Conversely, Darwin recorded the highest rate of loss-making resales at 26.2 per cent, though this marked a significant improvement of 240 basis points from the prior quarter.

Melbourne fared slightly better, with 11.3 per cent of sales ending in a loss, the highest figure recorded since the late 1990s apart from February's 12.0 per cent.

In Sydney, 92.3 per cent of resales were profitable, a modest decline from 92.5 per cent the previous quarter.

Canberra and Hobart both performed solidly, with 94.5 per cent of transactions delivering gains, though Hobart saw a slight dip from 95.3 per cent in the December quarter.
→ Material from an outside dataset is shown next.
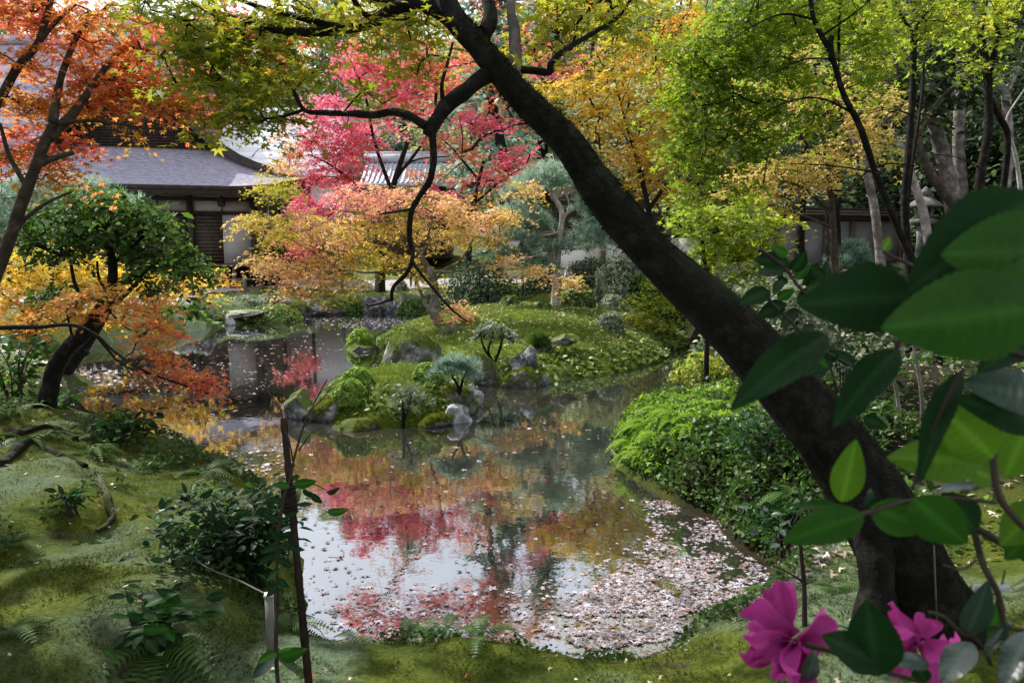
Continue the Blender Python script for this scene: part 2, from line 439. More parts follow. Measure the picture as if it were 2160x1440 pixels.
def leaf_mesh(name, chunks, origin):
    Vs, Fs, Ts, n = [], [], [], 0
    for V, Fc, T in chunks:
        Vs.append(V); Fs.append(Fc + n); Ts.append(T); n += len(V)
    return make_mesh(name, np.concatenate(Vs) - np.asarray(origin), [np.concatenate(Fs)], np.concatenate(Ts))

def spray_crown(clumps, rng, per=40, sr=.35, tilt=.25, droop=.25, shell=.0):
    """leaf sprays in flat layers.  clump = (centre, (rx, ry, rz), leaves, tint, tvar)"""
    cen, pos, nor, head, tint = [], [], [], [], []
    for c, r, nl, t0, tv in clumps:
        ns = max(1, int(round(nl / per)))
        d = nrm(rng.normal(size=(ns, 3))); rad = rng.random(ns) ** (1 / 3) if not shell else (shell + (1 - shell) * rng.random(ns))
        off = d * rad[:, None]
        sc = np.asarray(c) + off * np.asarray(r)
        out = off.copy(); out[:, 2] = 0; out = nrm(out + rng.normal(size=(ns, 3)) * [.5, .5, 0])
        sn = nrm(np.array([0, 0, 1.]) + out * tilt + rng.normal(size=(ns, 3)) * .16)
        e1 = nrm(out - (out * sn).sum(1, keepdims=True) * sn); e2 = np.cross(sn, e1)
        ts = t0 + rng.normal(size=ns) * tv * .7
        srr = sr * rng.uniform(.6, 1.3, ns)
        idx = np.repeat(np.arange(ns), per); n = len(idx)
        a = rng.uniform(-1, 1, n); b = rng.uniform(-1, 1, n)
        keep = (np.abs(b) < .75 - .5 * np.abs(a)) | (rng.random(n) < .25)
        idx, a, b = idx[keep], a[keep], b[keep]; n = len(idx)
        s_ = srr[idx]
        p = sc[idx] + e1[idx] * (a * 1.25 * s_)[:, None] + e2[idx] * (b * s_)[:, None] + sn[idx] * (rng.normal(size=n) * .06 * s_)[:, None]
        p[:, 2] -= droop * s_ * np.clip(a + .2, 0, 2) ** 2
        cen.append(sc); pos.append(p)
        nor.append(nrm(sn[idx] + rng.normal(size=(n, 3)) * .38))
        head.append(nrm(e1[idx] + e2[idx] * (np.sign(b) * .8)[:, None] + rng.normal(size=(n, 3)) * .35 - np.array([0, 0, .35])))
        tint.append(np.clip(ts[idx] + rng.normal(size=n) * tv, 0, 1))
    return np.concatenate(cen), np.concatenate(pos), np.concatenate(nor), np.concatenate(head), np.concatenate(tint)

def twig_network(cen, skel_pts, skel_r, rng, rmin=.003, rk=.0026, sides=4, max_n=700):
    """thin branches that link spray centres to one another and to the limbs"""
    mb = MB()
    if len(cen) > max_n: cen = cen[rng.choice(len(cen), max_n, replace=False)]
    n = len(cen)
    d0 = np.array([np.min(((skel_pts - c) ** 2).sum(1)) for c in cen])
    order = np.argsort(d0); cen = cen[order]
    nodes = list(skel_pts); ns = len(skel_pts)
    parent = []
    arr = np.concatenate([skel_pts, cen])
    for i in range(n):
        A = arr[:ns + i]
        dd = ((A - cen[i]) ** 2).sum(1); dd[:ns] *= 1.0
        parent.append(int(np.argmin(dd)))
    cnt = np.ones(n)
    for i in range(n - 1, -1, -1):
        if parent[i] >= ns: cnt[parent[i] - ns] += cnt[i]
    for i in range(n):
        a, b = arr[parent[i]], cen[i]; L = np.linalg.norm(b - a)
        r0 = rmin + rk * math.sqrt(cnt[i]); r1 = rmin + rk * math.sqrt(max(cnt[i] - 1, 0)) * .9
        if parent[i] < ns: r0 = min(r0, skel_r[parent[i]] * .8); r1 = min(r1, r0)
        mid = (a + b) / 2 + rng.normal(size=3) * .08 * L + np.array([0, 0, .07 * L])
        m2 = a * .25 + mid * .55 + b * .2 + rng.normal(size=3) * .03 * L
        mb.tube([a, m2, mid * .4 + b * .6 + rng.normal(size=3) * .03 * L, b], [r0, r0 * .8 + r1 * .2, (r0 + r1) / 2, r1], sides, cap=False)
    return mb

def pxline(pts, d0, d1=None):
    """polyline from photo points; every point (px, py) or (px, py, d)"""
    n = len(pts); out = []
    for i, p in enumerate(pts):
        d = p[2] if len(p) > 2 else d0 + ((d1 if d1 is not None else d0) - d0) * i / max(n - 1, 1)
        out.append(P(p[0], p[1], d))
    return np.array(out)

def pxclump(px, py, d, rx, ry, rd, n, t, tv=.1):
    s = pxm(d)
    return (P(px, py, d), (rx * s, rd, ry * s), n, t, tv)

def tree(name, label, cat, lines, clumps, leaf, lmat, bark, seed, size=.06, per=40, sr=.35, tilt=.25, droop=.25,
         group=None, twigs=True, max_tw=500, sides=9, rough=.16, res=5, rmin=.003, rk=.0026, crown='crown', up=False, tmat=None, svar=.3, shell=0., fine=1.0):
    """lines[0] is the trunk, the others limbs: (points, radius at start, radius at end)"""
    rng = np.random.default_rng(seed)
    loc = lines[0][0][0]
    if fine != 1.0:
        size = size / math.sqrt(fine); per = int(per * fine); clumps = [(c, r, int(n * fine), t, v) for c, r, n, t, v in clumps]
    h_ = max(gz(loc[0], loc[1]), float(MAIN.z(loc[0], loc[1])), float(SMALL.z(loc[0], loc[1])))
    if loc[2] > h_ - .04 and name not in ('evergreen_tree', 'cedar_tree', 'hill_tree'):
        p0, r0_, r1_ = lines[0]; p0 = np.asarray(p0, float)
        low = p0[0] + (p0[0] - p0[1]) * .25; low[2] = min(h_, gz(low[0], low[1]) if h_ > 0 and max(float(MAIN.z(low[0], low[1])), float(SMALL.z(low[0], low[1]))) < 0 else h_) - .12
        lines = [(np.concatenate([[low], p0]), r0_, r1_)] + list(lines[1:])
    loc = lines[0][0][0]
    root = thing(name, label, cat, loc, group)
    sp, srd = [], []
    for i, (pts, r0, r1) in enumerate(lines):
        pts = np.asarray(pts, float); rad = np.linspace(r0, r1, len(pts))
        if i == 0: rad[0] *= 1.25
        mb = MB(); mb.tube(pts, rad, sides if i == 0 else max(5, sides - 3), rough, res, seed + i)
        obj('trunk' if i == 0 else 'branch', mb.mesh('trunk', loc, True), bark, root)
        q, rr = smooth_line(pts, rad, 8)
        k = len(q) // 3 if i == 0 else 1
        sp.append(q[k:]); srd.append(rr[k:])
    sp, srd = np.concatenate(sp), np.concatenate(srd)
    if clumps:
        cen, pos, nor, head, tint = spray_crown(clumps, rng, per, sr, tilt, droop, shell)
        if up: nor = nrm(nor * .4 + np.array([0, 0, .5]) + rng.normal(size=nor.shape) * .45)
        sz = size * rng.lognormal(-.04, svar, len(pos))
        obj(crown, leaf_mesh('crown', [leaves(pos, nor, head, sz, tint, leaf)], loc), lmat, root, kind='stuff')
        if twigs:
            obj('twigs', twig_network(cen, sp, srd, rng, rmin, rk, max_n=max_tw).mesh('twigs', loc, True), tmat or bark, root, kind='stuff')
    return root

# ------------------------------------------------------------------ terrain
POND = np.array([(-1.45, 4.75), (-.6, 4.55), (0, 4.5), (.46, 4.35), (.9, 4.45), (1.3, 4.85), (1.75, 5.3), (2.1, 5.9), (2.25, 6.4), (2.1, 7.1), (1.97, 7.6), (1.66, 8.2),
                 (1.42, 9.0), (1.36, 9.8), (1.7, 11.2), (2.5, 13.2), (3.6, 15.6), (4.6, 18.5), (5.1, 21.9), (5.6, 25), (3.4, 27.2), (0, 28.6), (-2.4, 31.2), (-4.2, 32), (-6.4, 31.6),
                 (-8.4, 31), (-9.4, 28), (-10.1, 25.4), (-10.8, 23.6), (-11.5, 21.6), (-11.6, 19.6), (-11.1, 17.6), (-9.2, 15.8), (-8.3, 14.9), (-8.8, 14.0), (-10.5, 13.6), (-13.5, 13.2), (-11, 12.3), (-9, 11.4), (-7.2, 10.5), (-6.2, 9.7), (-5.4, 9.2),
                 (-4.4, 8.8), (-3.2, 8.2), (-2.45, 7.4), (-1.95, 6.4), (-1.65, 5.5)])
def poly_sd(x, y, poly):
    """signed distance to a polygon, positive outside"""
    d = np.full(x.shape, 1e9); ins = np.zeros(x.shape, bool)
    n = len(poly)
    for i in range(n):
        ax, ay = poly[i]; bx, by = poly[(i + 1) % n]
        ex, ey = bx - ax, by - ay
        t = np.clip(((x - ax) * ex + (y - ay) * ey) / (ex * ex + ey * ey), 0, 1)
        d = np.minimum(d, np.hypot(x - ax - t * ex, y - ay - t * ey))
        c = ((ay > y) != (by > y)) & (x < (bx - ax) * (y - ay) / (by - ay + 1e-12) + ax)
        ins ^= c
    return np.where(ins, -d, d)

CTRL = np.array([  # x, y, ground height
    (0, -4, 1.3), (-4, -4, 1.4), (4, -4, 1.6), (0, 0, 1.15), (-1.5, 2.5, .72), (1, 2.5, .72), (0, 3.6, .42), (1.1, 4.0, .42), (-1.2, 4, .45), (-2.5, 4, .82), (-2.2, 5.4, .55), (-4, 6, .95), (-5, 8, .92), (-3.3, 6.8, .62), (1.9, 4.5, .6), (2.7, 5.2, .6),
    (-8, 8, 1.2), (-8.4, 10, .7), (-9.6, 14.8, .42), (-13, 15.5, .6), (-13.5, 18.5, .6), (-20, 12, 1.6), (1.85, 3.5, .95), (3.2, 3.5, 1.2), (2.8, 6.2, .7), (2.4, 8.3, .70), (2.2, 9.5, .45), (2.6, 11, .35), (3.6, 7, 1.25), (5, 9, 1.4), (3.9, 11.5, .55), (5.2, 14, .7), (6.5, 20, 1.5),
    (9, 23, 1.9), (8, 15, 1.9), (13, 12, 4), (14, 24, 2.3), (18, 32, 7), (25, 45, 14), (8, 30, 1.7), (4, 30, 1.1), (0, 32, .8), (-6, 34, .6), (-12, 28, .62), (-12.5, 36, .7), (-15, 24, .7), (-20, 40, .75),
    (-18, 21, .8), (-30, 24, 1), (-6, 42, .8), (3, 42, 1.2), (8, 44, 3), (-30, 60, 3), (-8, 62, 3.5), (8, 66, 8), (-22, 90, 14), (0, 100, 18), (25, 90, 30), (-60, 90, 14), (-60, 30, 3), (55, 30, 22), (50, 90, 40), (0, 150, 40), (-70, 150, 34), (80, 150, 55)], float)
def ground_z(x, y):
    x = np.asarray(x, float); y = np.asarray(y, float)
    sh = x.shape; x = x.ravel(); y = y.ravel()
    num = np.zeros(x.shape); den = np.zeros(x.shape)
    for cx, cy, cz in CTRL:
        s = 0.35 + .10 * math.hypot(cx, cy)
        wgt = 1 / (((x - cx) ** 2 + (y - cy) ** 2) + s * s) ** 2
        wgt *= s * s
        num += wgt * cz; den += wgt
    z = num / den
    sd = poly_sd(x, y, POND) + .09 * np.sin(x * 3.1 + 2 * np.sin(y * 1.3)) * np.sin(y * 2.7 + x) + .05 * np.sin(x * 8.3 + y * 3) * np.sin(y * 7.1 - x * 2)
    wd = .45 + .03 * np.abs(y)
    t = np.clip(sd / wd, -1, 1)
    bank = np.where(t > 0, .10 + (z - .10) * np.clip(1 - (1 - np.clip(t, 0, 1)) ** 2.2, 0, 1), .10 + .8 * t)
    bump = .05 * np.sin(x * 2.1 + 1.3 * np.sin(y * 1.1)) * np.sin(y * 1.7 + .8 * np.sin(x * .9)) + .025 * np.sin(x * 5.3 + y * 2.2) * np.sin(y * 4.7 - x * 1.9)
    return (bank + bump * np.clip(sd, 0, 1)).reshape(sh)
def gz(x, y):
    return float(ground_z(np.array([x]), np.array([y]))[0])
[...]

Houses outshine units for profitability

House resales outperformed units significantly, with 97.2 per cent of houses selling for more than their previous purchase price, compared to 90.1 per cent for units. The median profit from a house resale stood at $355,000, 73 per cent higher than the $205,000 median gain for units.

Units also made up a disproportionate share of the 5.1 per cent of loss-making sales, accounting for 62.6 per cent of them.
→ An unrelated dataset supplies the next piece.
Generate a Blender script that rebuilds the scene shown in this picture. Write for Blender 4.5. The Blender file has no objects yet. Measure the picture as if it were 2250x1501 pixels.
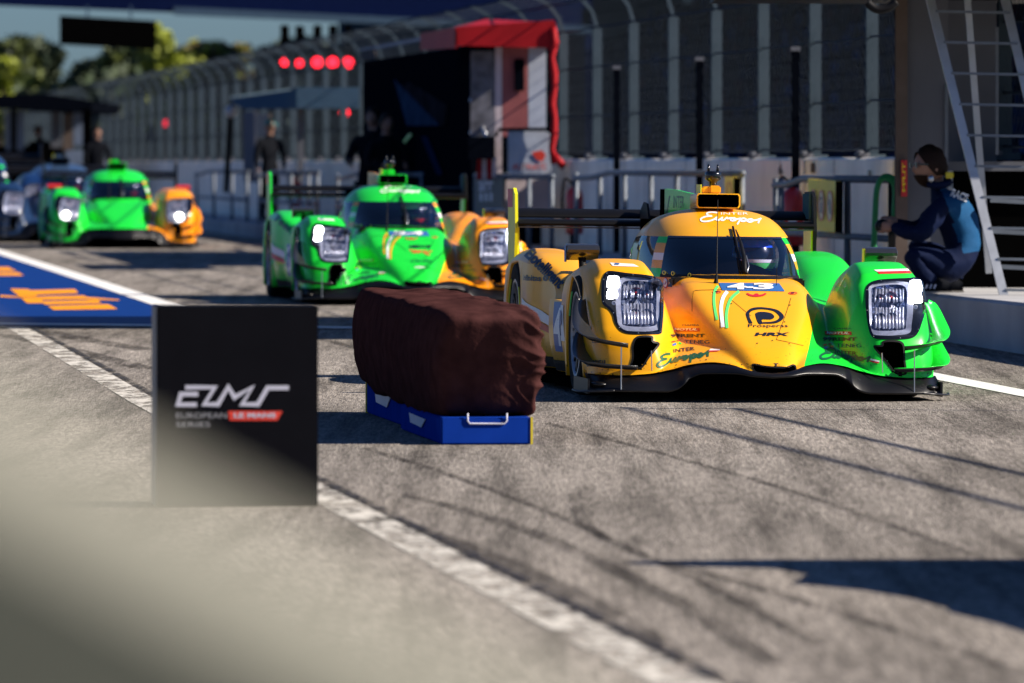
import bpy, bmesh, math, random
import numpy as np
from mathutils import Vector, Matrix, noise
from mathutils.bvhtree import BVHTree
from mathutils import geometry
random.seed(7); rng = np.random.default_rng(7)
SC = bpy.context.scene
COL = SC.collection
R = math.radians

# ---------------------------------------------------------------- camera, sky, sun
F = 17500.0; HC = 1.283; YH = 362.0; CX = 1125.0; TL = 0.1031
cam = bpy.data.cameras.new('camera'); co = bpy.data.objects.new('camera', cam); COL.objects.link(co)
co.location = (0, 0, HC); co.rotation_euler = (R(90), 0, 0)
cam.lens = 280; cam.sensor_width = 36; cam.clip_end = 5000; cam.clip_start = 0.3
cam.shift_y = -(750.5 - YH) / 2250.0
cam.dof.use_dof = True; cam.dof.focus_distance = 43.4; cam.dof.aperture_fstop = 5.2
SC.camera = co
SUN_EL, SUN_AZ = 33.0, -11.0        # azimuth measured from +X, negative = towards the camera side
w = bpy.data.worlds.new('World'); SC.world = w; w.use_nodes = True
nt = w.node_tree; bg = nt.nodes['Background']
sky = nt.nodes.new('ShaderNodeTexSky'); sky.sky_type = 'NISHITA'; sky.sun_disc = False
sky.sun_elevation = R(SUN_EL); sky.sun_rotation = R(90 - SUN_AZ)
sky.air_density = 1.0; sky.dust_density = 0.6; sky.ozone_density = 2.0
tint = nt.nodes.new('ShaderNodeVectorMath'); tint.operation = 'MULTIPLY'; tint.inputs[1].default_value = (0.37, 0.57, 0.92)
nt.links.new(sky.outputs[0], tint.inputs[0]); nt.links.new(tint.outputs[0], bg.inputs[0]); bg.inputs[1].default_value = 0.05
sl = bpy.data.lights.new('sun', 'SUN'); so = bpy.data.objects.new('sun', sl); COL.objects.link(so)
sl.energy = 5.0; sl.angle = R(0.5); sl.color = (1.0, 0.90, 0.78)
sd = Vector((math.cos(R(SUN_EL)) * math.cos(R(SUN_AZ)), math.cos(R(SUN_EL)) * math.sin(R(SUN_AZ)), math.sin(R(SUN_EL))))
so.rotation_euler = sd.to_track_quat('Z', 'Y').to_euler()
SC.view_settings.view_transform = 'Standard'; SC.view_settings.look = 'None'
SC.view_settings.exposure = 1.0; SC.view_settings.gamma = 1.0

# ---------------------------------------------------------------- geometry of the place
def gz(Y):                       # the lane rises a little beyond the first car
    return 0.0 if Y <= 43 else 0.16 * (1 - math.exp(-(Y - 43) / 38.0))
def G(px, py):                   # a pixel of the photograph -> point on the ground
    Y = F * HC / (py - YH)
    for _ in range(30): Y = F * (HC - gz(Y)) / (py - YH)
    return Vector(((px - CX) * Y / F, Y, gz(Y)))
def P(px, py, Y): return Vector(((px - CX) * Y / F, Y, HC - (py - YH) * Y / F))
def CL(c, Y, z=0.0): return Vector((c - TL * Y, Y, z))      # lane offset c
def YC(c, px): return F * c / (px + F * TL - CX)            # depth where offset c meets column px

# ---------------------------------------------------------------- materials
def nodes_of(m): return m.node_tree.nodes, m.node_tree.links
def mat(name, col, rough=0.5, metal=0.0, var=0.08, scale=8.0, bump=0.0, bscale=40.0, coat=0.0, emis=None, estr=0.0, spec=0.5, trans=0.0, dirt=0.0):
    m = bpy.data.materials.new(name); m.use_nodes = True
    N, L = nodes_of(m); b = N['Principled BSDF']
    b.inputs['Roughness'].default_value = rough; b.inputs['Metallic'].default_value = metal
    b.inputs['Coat Weight'].default_value = coat; b.inputs['Coat Roughness'].default_value = 0.06
    b.inputs['Specular IOR Level'].default_value = spec
    tc = N.new('ShaderNodeTexCoord'); no = N.new('ShaderNodeTexNoise'); no.inputs['Scale'].default_value = scale; no.inputs['Detail'].default_value = 5
    L.new(tc.outputs['Object'], no.inputs['Vector'])
    mr = N.new('ShaderNodeMapRange'); mr.inputs[3].default_value = 1 - var; mr.inputs[4].default_value = 1 + var
    mr.inputs[1].default_value = 0.3; mr.inputs[2].default_value = 0.7
    L.new(no.outputs[0], mr.inputs[0])
    mx = N.new('ShaderNodeVectorMath'); mx.operation = 'SCALE'; mx.inputs[0].default_value = col[:3]; L.new(mr.outputs[0], mx.inputs['Scale'])
    L.new(mx.outputs[0], b.inputs['Base Color'])
    if bump:
        n2 = N.new('ShaderNodeTexNoise'); n2.inputs['Scale'].default_value = bscale; n2.inputs['Detail'].default_value = 6
        L.new(tc.outputs['Object'], n2.inputs['Vector'])
        bp = N.new('ShaderNodeBump'); bp.inputs['Strength'].default_value = bump; bp.inputs['Distance'].default_value = 0.01
        L.new(n2.outputs[0], bp.inputs['Height']); L.new(bp.outputs[0], b.inputs['Normal'])
    if emis:
        b.inputs['Emission Color'].default_value = (*emis, 1); b.inputs['Emission Strength'].default_value = estr
    if trans: b.inputs['Transmission Weight'].default_value = trans
    return m
YEL = (0.82, 0.365, 0.003); GRN = (0.010, 0.60, 0.035); ORG = (0.88, 0.30, 0.004)
def paint(name, ca, cb, a=0.2, bslope=0.2, cmax=0.43, mid=None):
    """body paint: colour ca left of the livery line, cb right of it (object coordinates)"""
    m = mat(name, (1, 1, 1), rough=0.32, coat=0.22, var=0.0, spec=0.35)
    N, L = nodes_of(m); b = N['Principled BSDF']
    tc = N.new('ShaderNodeTexCoord'); sp = N.new('ShaderNodeSeparateXYZ'); L.new(tc.outputs['Object'], sp.inputs[0])
    def mth(op, x, y):
        n = N.new('ShaderNodeMath'); n.operation = op
        for i, q in enumerate((x, y)):
            if isinstance(q, (int, float)): n.inputs[i].default_value = q
            else: L.new(q, n.inputs[i])
        return n.outputs[0]
    lim = mth('MINIMUM', mth('ADD', mth('MULTIPLY', sp.outputs[1], bslope), a), cmax)
    msk = mth('GREATER_THAN', sp.outputs[0], lim)
    no = N.new('ShaderNodeTexNoise'); no.inputs['Scale'].default_value = 3.0; no.inputs['Detail'].default_value = 4; L.new(tc.outputs['Object'], no.inputs['Vector'])
    mx = N.new('ShaderNodeMix'); mx.data_type = 'RGBA'; L.new(msk, mx.inputs[0]); mx.inputs[6].default_value = (*ca, 1); mx.inputs[7].default_value = (*cb, 1)
    # road dirt specks low on the body
    vo = N.new('ShaderNodeTexNoise'); vo.inputs['Scale'].default_value = 70; vo.inputs['Detail'].default_value = 2; L.new(tc.outputs['Object'], vo.inputs['Vector'])
    hi = N.new('ShaderNodeMapRange'); L.new(sp.outputs[2], hi.inputs[0]); hi.inputs[1].default_value = 0.15; hi.inputs[2].default_value = 0.5; hi.inputs[3].default_value = 0.655; hi.inputs[4].default_value = 0.80
    sk = mth('GREATER_THAN', vo.outputs[0], hi.outputs[0])
    m2 = N.new('ShaderNodeMix'); m2.data_type = 'RGBA'; L.new(mth('MULTIPLY', sk, 0.85), m2.inputs[0]); L.new(mx.outputs[2], m2.inputs[6]); m2.inputs[7].default_value = (0.02, 0.015, 0.01, 1)
    L.new(m2.outputs[2], b.inputs['Base Color'])
    rr = N.new('ShaderNodeMapRange'); L.new(no.outputs[0], rr.inputs[0]); rr.inputs[3].default_value = 0.25; rr.inputs[4].default_value = 0.42
    L.new(rr.outputs[0], b.inputs['Roughness'])
    return m
def glassmat(name, tint=(0.45, 0.48, 0.6), gl=0.08, fac=0.0, ior=1.45):
    m = bpy.data.materials.new(name); m.use_nodes = True; N, L = nodes_of(m); N.remove(N['Principled BSDF'])
    out = N['Material Output']; t = N.new('ShaderNodeBsdfTransparent'); t.inputs[0].default_value = (*tint, 1)
    g = N.new('ShaderNodeBsdfGlossy'); g.inputs['Roughness'].default_value = gl
    lw = N.new('ShaderNodeLayerWeight'); lw.inputs[0].default_value = 0.5
    pw = N.new('ShaderNodeMath'); pw.operation = 'POWER'; L.new(lw.outputs[1], pw.inputs[0]); pw.inputs[1].default_value = 4.0
    fr = N.new('ShaderNodeMath'); fr.operation = 'MULTIPLY_ADD'; L.new(pw.outputs[0], fr.inputs[0]); fr.inputs[1].default_value = 0.9; fr.inputs[2].default_value = 0.04
    tc = N.new('ShaderNodeTexCoord'); no = N.new('ShaderNodeTexNoise'); no.inputs['Scale'].default_value = 12; L.new(tc.outputs['Object'], no.inputs['Vector'])
    mr = N.new('ShaderNodeMapRange'); L.new(no.outputs[0], mr.inputs[0]); mr.inputs[3].default_value = gl * 0.5; mr.inputs[4].default_value = gl * 1.6; L.new(mr.outputs[0], g.inputs['Roughness'])
    ad = N.new('ShaderNodeMath'); ad.operation = 'ADD'; ad.use_clamp = True; L.new(fr.outputs[0], ad.inputs[0]); ad.inputs[1].default_value = fac
    mx = N.new('ShaderNodeMixShader'); L.new(ad.outputs[0], mx.inputs[0]); L.new(t.outputs[0], mx.inputs[1]); L.new(g.outputs[0], mx.inputs[2])
    L.new(mx.outputs[0], out.inputs[0]); return m
M = {}
M['black'] = mat('matt_black', (0.006, 0.006, 0.007), 0.55)
M['void'] = mat('dark_void', (0.002, 0.002, 0.002), 0.9, spec=0.1)
M['gloss'] = mat('gloss_black', (0.004, 0.004, 0.005), 0.18, coat=0.4)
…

View.com.au finance expert Jessica Brady said of the report: "Of course, it would be easy to say you should always buy houses over apartments based on this data, but for many the price point for houses is out of their budget."

"It does however, mean people who are purchasing an apartment may need to assume a lower growth amount and be aware of oversupply issues that may see them with little to no growth over their ownership period."

More than one in four loss-making unit sales occurred in just four local government areas: Melbourne (Vic), Parramatta (NSW), Port Phillip (Vic), and Stonnington (Vic), suburbs where unit prices have grown by just 2.0 per cent on average over the past decade.

Interestingly, the median loss for units ($44,000) was almost identical to that for houses ($45,000), reflecting perhaps more recent entry into the market for unit buyers.

Brady added: "New buyers are likely to be grateful that the growth of apartments has been considerably less than houses, as it means they may have a shot at getting in. But it's a double edge sword - because once you're in, you probably want the value to grow, so your equity isn't built by mortgage repayments alone"

Short-term sales on the rise

The median hold period for resold properties remained steady at 8.8 years, but there was a slight uptick in short-term sales. Properties held between two and four years accounted for 15.6 per cent of all transactions.

"These short-term sales may reflect fixed-term borrowers exiting during a rising interest rate environment," Owen noted, adding that this group experienced a higher rate of losses due to the price softness following rate hikes in 2022.

Despite a marginal drop in overall resale profits, the combined gross profit from resales in the March quarter totalled $31.7 billion, up from $30.2 billion a year earlier.

Meanwhile, total resale losses shrank to $258 million, down from $298 million the previous quarter.

With rate cuts already stimulating demand and home values climbing 1.3 per cent in the three months to May, market conditions suggest a rebound in profitability is on the horizon for Australian property sellers.